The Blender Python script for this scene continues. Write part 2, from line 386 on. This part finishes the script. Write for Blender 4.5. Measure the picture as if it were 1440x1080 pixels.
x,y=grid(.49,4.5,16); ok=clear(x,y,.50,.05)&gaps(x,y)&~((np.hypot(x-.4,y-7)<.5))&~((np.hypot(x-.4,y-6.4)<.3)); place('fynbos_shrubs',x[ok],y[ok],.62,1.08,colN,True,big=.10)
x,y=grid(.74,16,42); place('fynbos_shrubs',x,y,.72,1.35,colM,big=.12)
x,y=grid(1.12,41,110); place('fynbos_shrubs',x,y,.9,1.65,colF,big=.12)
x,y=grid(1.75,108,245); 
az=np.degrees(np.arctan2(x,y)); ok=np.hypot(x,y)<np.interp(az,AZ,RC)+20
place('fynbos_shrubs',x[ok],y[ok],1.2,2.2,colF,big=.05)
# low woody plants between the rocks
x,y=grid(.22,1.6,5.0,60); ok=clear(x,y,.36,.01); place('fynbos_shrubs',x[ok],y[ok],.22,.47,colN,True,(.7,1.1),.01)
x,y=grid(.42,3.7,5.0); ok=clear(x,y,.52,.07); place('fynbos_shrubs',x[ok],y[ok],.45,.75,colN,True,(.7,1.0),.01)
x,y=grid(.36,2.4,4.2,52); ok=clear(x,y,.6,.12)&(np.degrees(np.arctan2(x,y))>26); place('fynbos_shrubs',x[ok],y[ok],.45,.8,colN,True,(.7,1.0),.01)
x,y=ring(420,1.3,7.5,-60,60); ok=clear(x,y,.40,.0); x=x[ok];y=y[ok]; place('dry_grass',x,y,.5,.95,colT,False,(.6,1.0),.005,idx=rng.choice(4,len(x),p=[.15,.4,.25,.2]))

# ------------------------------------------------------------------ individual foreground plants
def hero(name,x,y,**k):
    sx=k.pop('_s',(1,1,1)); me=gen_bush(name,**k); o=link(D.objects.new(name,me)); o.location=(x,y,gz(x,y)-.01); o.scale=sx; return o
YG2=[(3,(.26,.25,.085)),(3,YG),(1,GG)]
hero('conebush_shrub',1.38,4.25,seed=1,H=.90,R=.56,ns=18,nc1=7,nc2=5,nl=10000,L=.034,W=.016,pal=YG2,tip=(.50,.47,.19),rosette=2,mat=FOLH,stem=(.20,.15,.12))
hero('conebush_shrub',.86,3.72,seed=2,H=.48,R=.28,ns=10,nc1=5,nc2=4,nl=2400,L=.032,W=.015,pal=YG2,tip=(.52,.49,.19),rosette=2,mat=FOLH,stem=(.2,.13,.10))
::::
# Exercise prompt
Transcribe all of the material exactly. Omit nothing.

# Solution for this task
The Blender Python script for this scene continues. Write part 2, from line 386 on. This part finishes the script. Write for Blender 4.5. Measure the picture as if it were 1440x1080 pixels.
x,y=grid(.49,4.5,16); ok=clear(x,y,.50,.05)&gaps(x,y)&~((np.hypot(x-.4,y-7)<.5))&~((np.hypot(x-.4,y-6.4)<.3)); place('fynbos_shrubs',x[ok],y[ok],.62,1.08,colN,True,big=.10)
x,y=grid(.74,16,42); place('fynbos_shrubs',x,y,.72,1.35,colM,big=.12)
x,y=grid(1.12,41,110); place('fynbos_shrubs',x,y,.9,1.65,colF,big=.12)
x,y=grid(1.75,108,245); 
az=np.degrees(np.arctan2(x,y)); ok=np.hypot(x,y)<np.interp(az,AZ,RC)+20
place('fynbos_shrubs',x[ok],y[ok],1.2,2.2,colF,big=.05)
# low woody plants between the rocks
x,y=grid(.22,1.6,5.0,60); ok=clear(x,y,.36,.01); place('fynbos_shrubs',x[ok],y[ok],.22,.47,colN,True,(.7,1.1),.01)
x,y=grid(.42,3.7,5.0); ok=clear(x,y,.52,.07); place('fynbos_shrubs',x[ok],y[ok],.45,.75,colN,True,(.7,1.0),.01)
x,y=grid(.36,2.4,4.2,52); ok=clear(x,y,.6,.12)&(np.degrees(np.arctan2(x,y))>26); place('fynbos_shrubs',x[ok],y[ok],.45,.8,colN,True,(.7,1.0),.01)
x,y=ring(420,1.3,7.5,-60,60); ok=clear(x,y,.40,.0); x=x[ok];y=y[ok]; place('dry_grass',x,y,.5,.95,colT,False,(.6,1.0),.005,idx=rng.choice(4,len(x),p=[.15,.4,.25,.2]))

# ------------------------------------------------------------------ individual foreground plants
def hero(name,x,y,**k):
    sx=k.pop('_s',(1,1,1)); me=gen_bush(name,**k); o=link(D.objects.new(name,me)); o.location=(x,y,gz(x,y)-.01); o.scale=sx; return o
YG2=[(3,(.26,.25,.085)),(3,YG),(1,GG)]
hero('conebush_shrub',1.38,4.25,seed=1,H=.90,R=.56,ns=18,nc1=7,nc2=5,nl=10000,L=.034,W=.016,pal=YG2,tip=(.50,.47,.19),rosette=2,mat=FOLH,stem=(.20,.15,.12))
hero('conebush_shrub',.86,3.72,seed=2,H=.48,R=.28,ns=10,nc1=5,nc2=4,nl=2400,L=.032,W=.015,pal=YG2,tip=(.52,.49,.19),rosette=2,mat=FOLH,stem=(.2,.13,.10))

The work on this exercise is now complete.